Mr. SOROS: Not–not at all. Not at all. Maybe as a child you don’t–you don’t see the connection. But it was–it created no–no problem at all.
KROFT: No feeling of guilt?
Mr. SOROS: No.
KROFT: For example that, ‘I’m Jewish and here I am, watching these people go. I could just as easily be there. I should be there.’ None of that?
Mr. SOROS: Well, of course I c–I could be on the other side or I could be the one from whom the thing is being taken away. But there was no sense that I shouldn’t be there, because that was–well, actually, in a funny way, it’s just like in markets–that if I weren’t there–of course, I wasn’t doing it, but somebody else would–would–would be taking it away anyhow.

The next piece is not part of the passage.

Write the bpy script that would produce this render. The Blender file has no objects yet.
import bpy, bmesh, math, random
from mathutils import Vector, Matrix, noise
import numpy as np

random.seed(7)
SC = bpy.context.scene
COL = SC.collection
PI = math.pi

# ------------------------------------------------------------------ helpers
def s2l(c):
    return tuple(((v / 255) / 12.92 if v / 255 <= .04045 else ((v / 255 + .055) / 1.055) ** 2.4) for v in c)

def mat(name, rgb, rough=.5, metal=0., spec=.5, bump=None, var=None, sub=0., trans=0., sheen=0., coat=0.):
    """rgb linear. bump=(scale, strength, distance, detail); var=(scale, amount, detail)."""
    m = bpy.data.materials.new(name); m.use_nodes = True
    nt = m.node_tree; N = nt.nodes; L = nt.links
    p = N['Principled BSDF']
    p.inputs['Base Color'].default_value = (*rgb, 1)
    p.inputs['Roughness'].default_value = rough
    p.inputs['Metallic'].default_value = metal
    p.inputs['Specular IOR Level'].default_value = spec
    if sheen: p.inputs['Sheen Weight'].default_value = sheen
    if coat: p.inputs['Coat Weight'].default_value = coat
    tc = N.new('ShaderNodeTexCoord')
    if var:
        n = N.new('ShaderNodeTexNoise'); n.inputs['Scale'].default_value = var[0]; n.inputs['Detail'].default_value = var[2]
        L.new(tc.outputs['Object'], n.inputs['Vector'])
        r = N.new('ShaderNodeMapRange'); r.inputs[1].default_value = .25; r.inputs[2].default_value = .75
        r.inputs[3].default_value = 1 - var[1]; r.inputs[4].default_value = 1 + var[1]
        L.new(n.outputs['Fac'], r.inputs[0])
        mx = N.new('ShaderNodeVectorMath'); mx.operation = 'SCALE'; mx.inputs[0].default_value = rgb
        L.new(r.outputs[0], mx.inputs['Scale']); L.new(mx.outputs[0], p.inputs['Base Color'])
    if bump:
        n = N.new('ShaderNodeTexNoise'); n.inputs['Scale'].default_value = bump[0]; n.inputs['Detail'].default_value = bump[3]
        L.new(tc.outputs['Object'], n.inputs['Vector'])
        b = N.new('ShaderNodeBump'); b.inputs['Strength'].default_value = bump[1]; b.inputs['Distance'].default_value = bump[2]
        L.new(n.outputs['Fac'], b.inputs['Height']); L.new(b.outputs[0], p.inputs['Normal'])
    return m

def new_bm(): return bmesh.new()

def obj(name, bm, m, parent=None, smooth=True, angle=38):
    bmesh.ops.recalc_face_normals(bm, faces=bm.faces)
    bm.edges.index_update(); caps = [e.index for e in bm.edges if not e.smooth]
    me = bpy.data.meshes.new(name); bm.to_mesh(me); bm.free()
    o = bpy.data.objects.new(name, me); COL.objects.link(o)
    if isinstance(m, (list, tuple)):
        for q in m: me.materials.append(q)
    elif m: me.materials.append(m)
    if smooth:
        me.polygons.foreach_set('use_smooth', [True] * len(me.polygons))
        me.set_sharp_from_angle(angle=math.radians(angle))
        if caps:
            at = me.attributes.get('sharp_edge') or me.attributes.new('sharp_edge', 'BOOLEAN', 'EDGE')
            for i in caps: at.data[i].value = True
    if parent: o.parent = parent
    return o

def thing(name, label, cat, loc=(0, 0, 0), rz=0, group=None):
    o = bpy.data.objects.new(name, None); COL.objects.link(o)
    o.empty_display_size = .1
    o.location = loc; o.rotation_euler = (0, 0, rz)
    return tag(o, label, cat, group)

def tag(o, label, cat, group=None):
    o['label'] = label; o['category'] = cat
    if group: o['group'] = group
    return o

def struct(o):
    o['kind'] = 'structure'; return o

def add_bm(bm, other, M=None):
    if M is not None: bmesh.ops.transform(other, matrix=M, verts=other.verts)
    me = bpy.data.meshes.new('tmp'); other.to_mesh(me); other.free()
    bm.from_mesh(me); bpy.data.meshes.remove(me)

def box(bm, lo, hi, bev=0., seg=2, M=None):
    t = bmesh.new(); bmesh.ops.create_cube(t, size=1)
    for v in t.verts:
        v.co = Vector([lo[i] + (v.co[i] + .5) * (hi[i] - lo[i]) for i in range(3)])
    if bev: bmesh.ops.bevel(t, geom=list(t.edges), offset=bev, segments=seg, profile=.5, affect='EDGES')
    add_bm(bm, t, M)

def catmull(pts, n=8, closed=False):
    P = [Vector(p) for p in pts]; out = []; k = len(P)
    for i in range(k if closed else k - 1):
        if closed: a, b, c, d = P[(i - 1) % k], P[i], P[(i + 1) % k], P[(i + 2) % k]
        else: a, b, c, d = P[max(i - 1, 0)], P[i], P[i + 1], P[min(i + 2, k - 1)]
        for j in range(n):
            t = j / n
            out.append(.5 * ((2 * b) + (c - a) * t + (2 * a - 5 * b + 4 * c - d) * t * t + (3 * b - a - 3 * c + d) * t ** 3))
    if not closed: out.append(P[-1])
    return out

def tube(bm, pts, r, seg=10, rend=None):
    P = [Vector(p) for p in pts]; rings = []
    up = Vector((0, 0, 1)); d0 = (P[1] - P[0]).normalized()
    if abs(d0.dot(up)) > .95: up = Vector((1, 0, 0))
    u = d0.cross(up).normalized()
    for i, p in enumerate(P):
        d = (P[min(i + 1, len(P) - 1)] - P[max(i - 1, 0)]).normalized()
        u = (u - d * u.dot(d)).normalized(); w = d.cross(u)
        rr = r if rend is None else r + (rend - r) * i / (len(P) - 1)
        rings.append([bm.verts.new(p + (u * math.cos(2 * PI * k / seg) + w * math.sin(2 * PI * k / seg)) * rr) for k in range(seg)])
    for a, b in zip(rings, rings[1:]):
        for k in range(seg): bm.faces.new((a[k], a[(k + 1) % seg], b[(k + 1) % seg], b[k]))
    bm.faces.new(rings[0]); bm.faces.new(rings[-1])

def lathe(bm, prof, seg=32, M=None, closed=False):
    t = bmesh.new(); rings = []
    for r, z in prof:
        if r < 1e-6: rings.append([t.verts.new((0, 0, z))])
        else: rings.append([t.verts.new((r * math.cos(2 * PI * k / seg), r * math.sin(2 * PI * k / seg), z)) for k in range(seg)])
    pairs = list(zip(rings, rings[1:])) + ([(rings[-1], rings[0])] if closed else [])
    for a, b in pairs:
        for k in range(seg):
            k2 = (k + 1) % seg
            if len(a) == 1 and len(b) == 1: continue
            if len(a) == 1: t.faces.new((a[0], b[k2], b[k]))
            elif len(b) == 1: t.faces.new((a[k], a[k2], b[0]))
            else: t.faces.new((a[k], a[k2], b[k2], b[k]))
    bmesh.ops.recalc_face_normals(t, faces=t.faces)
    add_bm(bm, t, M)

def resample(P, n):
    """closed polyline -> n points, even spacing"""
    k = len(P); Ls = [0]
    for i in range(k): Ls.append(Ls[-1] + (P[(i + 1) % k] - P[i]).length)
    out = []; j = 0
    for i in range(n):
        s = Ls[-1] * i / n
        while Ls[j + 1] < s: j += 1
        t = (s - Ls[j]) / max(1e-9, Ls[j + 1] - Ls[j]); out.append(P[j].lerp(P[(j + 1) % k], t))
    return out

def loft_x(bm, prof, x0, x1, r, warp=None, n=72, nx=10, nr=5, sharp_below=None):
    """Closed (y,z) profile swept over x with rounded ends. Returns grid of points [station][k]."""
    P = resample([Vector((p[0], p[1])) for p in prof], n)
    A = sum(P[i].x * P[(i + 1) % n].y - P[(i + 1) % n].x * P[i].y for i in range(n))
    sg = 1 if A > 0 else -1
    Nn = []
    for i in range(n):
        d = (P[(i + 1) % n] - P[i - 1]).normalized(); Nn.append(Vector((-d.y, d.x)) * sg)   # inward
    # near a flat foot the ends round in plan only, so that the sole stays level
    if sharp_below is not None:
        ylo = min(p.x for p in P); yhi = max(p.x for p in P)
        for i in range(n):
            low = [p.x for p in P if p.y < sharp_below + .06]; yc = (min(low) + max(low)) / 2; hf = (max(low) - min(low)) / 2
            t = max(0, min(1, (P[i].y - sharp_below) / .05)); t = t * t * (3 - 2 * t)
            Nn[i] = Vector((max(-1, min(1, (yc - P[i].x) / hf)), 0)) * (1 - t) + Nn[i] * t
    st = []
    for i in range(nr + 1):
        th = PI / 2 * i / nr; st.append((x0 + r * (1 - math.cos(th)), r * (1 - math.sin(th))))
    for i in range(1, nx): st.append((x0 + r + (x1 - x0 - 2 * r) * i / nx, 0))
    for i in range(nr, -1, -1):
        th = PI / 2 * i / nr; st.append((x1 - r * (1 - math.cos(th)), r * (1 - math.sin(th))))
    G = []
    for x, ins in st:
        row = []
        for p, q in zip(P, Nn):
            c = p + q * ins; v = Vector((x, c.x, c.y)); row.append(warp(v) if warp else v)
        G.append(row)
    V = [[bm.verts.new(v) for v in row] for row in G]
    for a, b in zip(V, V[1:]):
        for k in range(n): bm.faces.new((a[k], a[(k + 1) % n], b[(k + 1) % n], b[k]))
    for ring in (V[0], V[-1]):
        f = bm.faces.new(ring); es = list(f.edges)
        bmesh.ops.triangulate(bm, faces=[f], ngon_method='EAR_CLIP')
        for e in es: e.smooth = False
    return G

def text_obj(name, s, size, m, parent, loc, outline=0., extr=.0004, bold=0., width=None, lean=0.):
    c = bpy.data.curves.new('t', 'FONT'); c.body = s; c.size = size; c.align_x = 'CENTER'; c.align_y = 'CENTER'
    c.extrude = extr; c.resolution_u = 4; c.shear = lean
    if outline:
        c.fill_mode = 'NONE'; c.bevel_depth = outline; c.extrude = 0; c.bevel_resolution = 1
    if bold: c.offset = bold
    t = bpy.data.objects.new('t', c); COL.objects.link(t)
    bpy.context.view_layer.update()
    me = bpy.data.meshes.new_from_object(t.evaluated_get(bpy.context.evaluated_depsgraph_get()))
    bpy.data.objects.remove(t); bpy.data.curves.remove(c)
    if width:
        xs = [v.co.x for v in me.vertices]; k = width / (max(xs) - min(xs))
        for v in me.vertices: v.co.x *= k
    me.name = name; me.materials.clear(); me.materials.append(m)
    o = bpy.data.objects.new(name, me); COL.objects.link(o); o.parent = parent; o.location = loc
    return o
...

And it was the–whether I was there or not, I was only a spectator, the property was being taken away. So the–I had no role in taking away that property. So I had no sense of guilt.
KROFT: Are you religious?
Mr. SOROS: No.
KROFT: Do you believe in God?
Mr. SOROS: No.
Soros’ own words are subject to various interpretations. The most exculpatory thing that can be said is that he was only 14 years old. But it can be said with certainty that Soros was no Nazi victim, and that he should not imply that he was. He should stop accusing his political adversaries of Nazi tactics.
One aspect of Sunday’s interview that I found curious was that Zakaria gave Soros the opportunity to deny that he helped “round up Jews,” but Soros never did. He instead launched his already-quoted attack on Fox News. Here’s Zakaria’s question, referencing Glenn Beck:
ZAKARIA: But it’s very personal. I mean, he talks about you as a 14-year-old boy and he accuses you of — of essentially helping to round Jews up — you’re Jewish yourself. You’ve lost —
SOROS: Yes.
ZAKARIA: You lost many, many people in the holocaust. How did you feel when you heard that?

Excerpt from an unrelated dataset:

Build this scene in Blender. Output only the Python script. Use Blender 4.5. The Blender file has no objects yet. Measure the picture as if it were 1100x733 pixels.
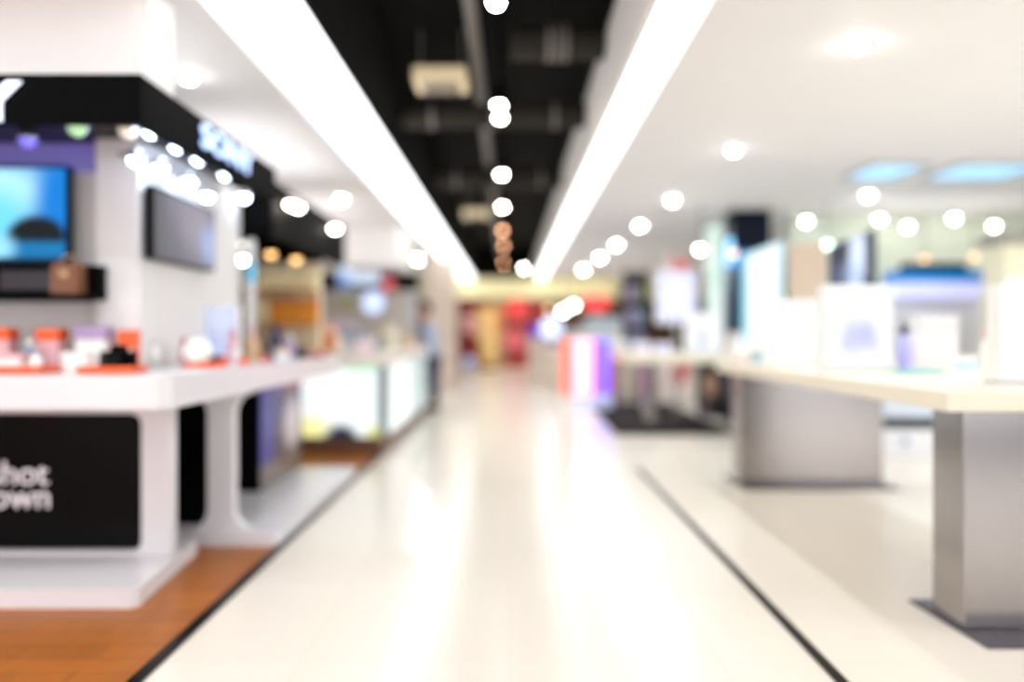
import bpy, bmesh, math, random
from mathutils import Vector, Matrix
random.seed(7)
S = bpy.context.scene
COL = S.collection
PI = math.pi

# ------------------------------------------------------------------ camera, world, exposure
EYE = 1.25
F = 900.0                                     # focal length in pixels of the 1100 px wide frame
cam = bpy.data.cameras.new('camera')
cam.sensor_fit = 'HORIZONTAL'; cam.sensor_width = 36.0
cam.lens = 36.0 * F / 1100.0
cam.shift_x = 2.0 / 1100.0
cam.shift_y = -6.5 / 1100.0
cam.dof.use_dof = True                        # the photograph is thrown far out of focus
cam.dof.focus_distance = 2.3
cam.dof.aperture_fstop = 0.51
cam.clip_start = 0.05
cam_o = bpy.data.objects.new('camera', cam); COL.objects.link(cam_o)
cam_o.location = (0, 0, EYE); cam_o.rotation_euler = (PI/2, 0, 0)
S.camera = cam_o

w = bpy.data.worlds.new('world'); S.world = w; w.use_nodes = True
w.node_tree.nodes['Background'].inputs[0].default_value = (0.97, 0.98, 1.0, 1)
w.node_tree.nodes['Background'].inputs[1].default_value = 1.3
STRIP = 2.9                                   # brightness of the two long ceiling light strips
LAMP = 45.0
DOWN = 8.0                                    # watts each downlight throws towards the floor
GLOW = 0.44                                   # level of the screens and lit panels                                  # brightness of the downlight bulbs
def uplight(name, x, y, z, sx, sy, p):
    ld = bpy.data.lights.new(name, 'AREA'); ld.shape = 'RECTANGLE'; ld.size = sx; ld.size_y = sy; ld.energy = p; ld.color = (1.0, 0.985, 0.98)
    lo = bpy.data.objects.new(name, ld); COL.objects.link(lo); lo.location = (x, y, z); lo.rotation_euler = (PI, 0, 0)
uplight('canopy_added_fill', -3.0, 5.1, 2.47, 2.3, 1.2, 4.5)       # added unseen uplights brightening the ceiling over the two left canopies
uplight('canopy_added_fill', -3.0, 7.9, 2.50, 2.1, 2.6, 11)
uplight('kiosk_added_fill', -3.2, 11.6, 2.3, 1.6, 2.2, 8)  # unseen uplight added above the kiosk to lift the ceiling
cv = bpy.data.lights.new('trough_added_fill', 'AREA'); cv.shape = 'RECTANGLE'; cv.size = 0.05; cv.size_y = 25.0; cv.energy = 34; cv.color = (1.0, 0.97, 0.92)
cvo = bpy.data.objects.new('trough_added_fill', cv); COL.objects.link(cvo); cvo.location = (-1.072, 13.0, 3.06); cvo.rotation_euler = (0, -PI/2, 0)   # added fill along the trough's left lip, brightening its right wall
fl = bpy.data.lights.new('far_added_fill', 'AREA'); fl.shape = 'RECTANGLE'; fl.size = 6.0; fl.size_y = 4.0; fl.energy = 60; fl.color = (1.0, 0.96, 0.9)
flo = bpy.data.objects.new('far_added_fill', fl); COL.objects.link(flo); flo.location = (1.0, 29.6, 2.93)      # added fill for the far end, hidden above the header's edge
uplight('booth_added_fill', 5.6, 11.2, 2.5, 2.4, 1.2, 2)         # another added uplight, above the right hand rear booths
S.view_settings.view_transform = 'Standard'
S.view_settings.look = 'None'
S.view_settings.gamma = 1.0
S.view_settings.use_curve_mapping = False
S.view_settings.exposure = 1.3

# ------------------------------------------------------------------ helpers
def X(px, d): return (px - 548.0) / F * d     # metres to the right of the camera at depth d
def Z(py, d): return EYE - (py - 360.0) / F * d

def lin(c):
    return tuple(((v/255.0)/12.92 if v <= 10 else (((v/255.0)+0.055)/1.055)**2.4) for v in c)

def mat(name, rgb, rough=0.5, metal=0.0, emit=0.0, var=0.06, scale=6.0, ecol=None, spec=0.5, stretch=None, coat=0.0):
    m = bpy.data.materials.new(name); m.use_nodes = True
    nt = m.node_tree; b = nt.nodes['Principled BSDF']
    c = lin(rgb)
    tc = nt.nodes.new('ShaderNodeTexCoord'); nz = nt.nodes.new('ShaderNodeTexNoise')
    nz.inputs['Scale'].default_value = scale; nz.inputs['Detail'].default_value = 3
    src = tc.outputs['Object']
    if stretch:
        mp = nt.nodes.new('ShaderNodeMapping'); mp.inputs['Scale'].default_value = stretch
        nt.links.new(src, mp.inputs['Vector']); src = mp.outputs['Vector']
    nt.links.new(src, nz.inputs['Vector'])
    rp = nt.nodes.new('ShaderNodeMapRange')
    rp.inputs['To Min'].default_value = 1.0 - var; rp.inputs['To Max'].default_value = 1.0 + var
    nt.links.new(nz.outputs['Fac'], rp.inputs['Value'])
    mx = nt.nodes.new('ShaderNodeVectorMath'); mx.operation = 'SCALE'
    mx.inputs[0].default_value = c
    nt.links.new(rp.outputs['Result'], mx.inputs['Scale'])
    nt.links.new(mx.outputs['Vector'], b.inputs['Base Color'])
    b.inputs['Roughness'].default_value = rough; b.inputs['Metallic'].default_value = metal
    b.inputs['Specular IOR Level'].default_value = spec
    b.inputs['Coat Weight'].default_value = coat
    if emit:
        b.inputs['Emission Strength'].default_value = emit*GLOW if emit < 4.2 else emit
        e = lin(ecol) if ecol else c
        b.inputs['Emission Color'].default_value = (*e, 1)
    return m

def picture(name, base, shapes, axis='x', emit=0.0, rough=0.3):
    """A printed or lit picture: ellipses ('e') and rectangles ('r') blended over a ground, in the panel's own 0..1 frame."""
    m = bpy.data.materials.new(name); m.use_nodes = True
    nt = m.node_tree; b = nt.nodes['Principled BSDF']; L = nt.links.new
    tc = nt.nodes.new('ShaderNodeTexCoord'); sp = nt.nodes.new('ShaderNodeSeparateXYZ')
    L(tc.outputs['Generated'], sp.inputs[0])
    u = sp.outputs['X' if axis == 'x' else 'Y']; v = sp.outputs['Z']
    def mth(op, a, bb=None):
        n = nt.nodes.new('ShaderNodeMath'); n.operation = op
        for i, q in enumerate((a, bb)):
            if q is None: continue
            if isinstance(q, (int, float)): n.inputs[i].default_value = q
            else: L(q, n.inputs[i])
        return n.outputs[0]
    rgb = nt.nodes.new('ShaderNodeRGB'); rgb.outputs[0].default_value = (*lin(base), 1)
    cur = rgb.outputs[0]
    for (kind, cu, cv, ru, rv, soft, colr) in shapes:
        du = mth('DIVIDE', mth('SUBTRACT', u, cu), ru); dv = mth('DIVIDE', mth('SUBTRACT', v, cv), rv)
        if kind == 'e':
            d = mth('SQRT', mth('ADD', mth('MULTIPLY', du, du), mth('MULTIPLY', dv, dv)))
        else:
            d = mth('MAXIMUM', mth('ABSOLUTE', du), mth('ABSOLUTE', dv))
        mr = nt.nodes.new('ShaderNodeMapRange'); mr.interpolation_type = 'SMOOTHSTEP'
        mr.inputs['From Min'].default_value = 1 - soft; mr.inputs['From Max'].default_value = 1 + soft
        mr.inputs['To Min'].default_value = 1; mr.inputs['To Max'].default_value = 0
        L(d, mr.inputs['Value'])
        mx = nt.nodes.new('ShaderNodeMix'); mx.data_type = 'RGBA'
        L(mr.outputs['Result'], mx.inputs['Factor'])
        L(cur, mx.inputs['A']); mx.inputs['B'].default_value = (*lin(colr), 1)
        cur = mx.outputs['Result']
    b.inputs['Roughness'].default_value = rough
    if not emit:
        L(cur, b.inputs['Base Color'])
    else:
        b.inputs['Specular IOR Level'].default_value = 0.15
        b.inputs['Base Color'].default_value = (.02, .02, .02, 1)
        L(cur, b.inputs['Emission Color']); b.inputs['Emission Strength'].default_value = emit*GLOW
    return m

def BM(): return bmesh.new()

def box(bm, x0, x1, y0, y1, z0, z1, bev=0.0, seg=2, rot=None):
    vs = [bm.verts.new((x, y, z)) for x in (x0, x1) for y in (y0, y1) for z in (z0, z1)]
    fs = [bm.faces.new([vs[i] for i in q]) for q in ((0,1,3,2),(4,6,7,5),(0,4,5,1),(2,3,7,6),(0,2,6,4),(1,5,7,3))]
    if bev > 0:
        es = list({e for f in fs for e in f.edges})
        bmesh.ops.bevel(bm, geom=es, offset=bev, segments=seg, affect='EDGES', profile=0.5)
    return bm

def prism(bm, pts, axis, a0, a1):
    """extrude polygon pts (2-D) along axis 'x' (pts = y,z), 'y' (pts = x,z) or 'z' (pts = x,y)"""
    def p(q, a):
        return {'x': (a, q[0], q[1]), 'y': (q[0], a, q[1]), 'z': (q[0], q[1], a)}[axis]
    A = [bm.verts.new(p(q, a0)) for q in pts]; B = [bm.verts.new(p(q, a1)) for q in pts]
    n = len(pts)
    bm.faces.new(A); bm.faces.new(list(reversed(B)))
    for i in range(n): bm.faces.new((A[i], B[i], B[(i+1) % n], A[(i+1) % n]))
    return bm

def rrect(x0, x1, z0, z1, r, n=6):
    pts = []
    for cx, cz, a in ((x1-r, z1-r, 0), (x0+r, z1-r, 90), (x0+r, z0+r, 180), (x1-r, z0+r, 270)):
        for k in range(n+1):
            t = math.radians(a + 90*k/n); pts.append((cx + r*math.cos(t), cz + r*math.sin(t)))
    return pts

def ring(bm, outer, inner, axis, a0, a1):
    """frame: outer loop minus inner loop (same point count), extruded"""
    def p(q, a):
        return {'x': (a, q[0], q[1]), 'y': (q[0], a, q[1]), 'z': (q[0], q[1], a)}[axis]
    n = len(outer)
    L = [[bm.verts.new(p(q, a)) for q in lp] for lp in (outer, inner) for a in (a0, a1)]
    o0, o1, i0, i1 = L
    for k in range(n):
        j = (k+1) % n
        bm.faces.new((o0[k], o0[j], i0[j], i0[k])); bm.faces.new((o1[k], i1[k], i1[j], o1[j]))
        bm.faces.new((o0[k], o1[k], o1[j], o0[j])); bm.faces.new((i0[k], i0[j], i1[j], i1[k]))
    return bm

def lathe(bm, prof, cx=0, cy=0, z0=0, n=20, axis='z'):
    rows = []
    for r, z in prof:
        row = []
        for k in range(n):
            a = 2*PI*k/n
            q = (r*math.cos(a), r*math.sin(a))
            row.append(bm.verts.new({'z': (cx+q[0], cy+q[1], z0+z), 'y': (cx+q[0], cy+z, z0+q[1]), 'x': (cx+z, cy+q[0], z0+q[1])}[axis]))
        rows.append(row)
    for a, b in zip(rows, rows[1:]):
        for k in range(n):
            j = (k+1) % n
            bm.faces.new((a[k], a[j], b[j], b[k]))
    bm.faces.new(list(reversed(rows[0]))); bm.faces.new(rows[-1])
    return bm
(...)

I have had my own first-hand experience with Soros’ attempts to shade his past.
In 2004, Soros launched an anti-Bush speaking tour, which NLPC countered with our Soros Truth Squad.
In Harrisburg, Pennsylvania on October 19, I asked Soros how he could come to Pennsylvania, “where corporate scandals have cost people their jobs,” to tell people how to vote given his conviction for insider trading in France.
Soros denied that he was convicted, and attacked NLPC. I followed up by asking why he had been fined $2 million, if he had not been convicted. Soros claimed he had not been fined.
Soros simply misled the audience of 200. Numerous news organizations in the U.S. and Europe had reported that Soros was convicted of insider trading in December 2002 and fined $2.2 million. Furthermore, Soros had previously admitted that he was convicted. In a September 12, 2003 interview on the PBS show “Now With Bill Moyers,” Soros told reporter David Brancaccio, “I was found guilty.”
The Harrisburg Patriot-News covered the exchange the next morning and noted that Soros had indeed been convicted.
Soros was apparently clinging to a technicality that a conviction in France is not final until all appeals are exhausted. Soros did indeed appeal his conviction, all the way to France’s supreme court, and subsequently lost.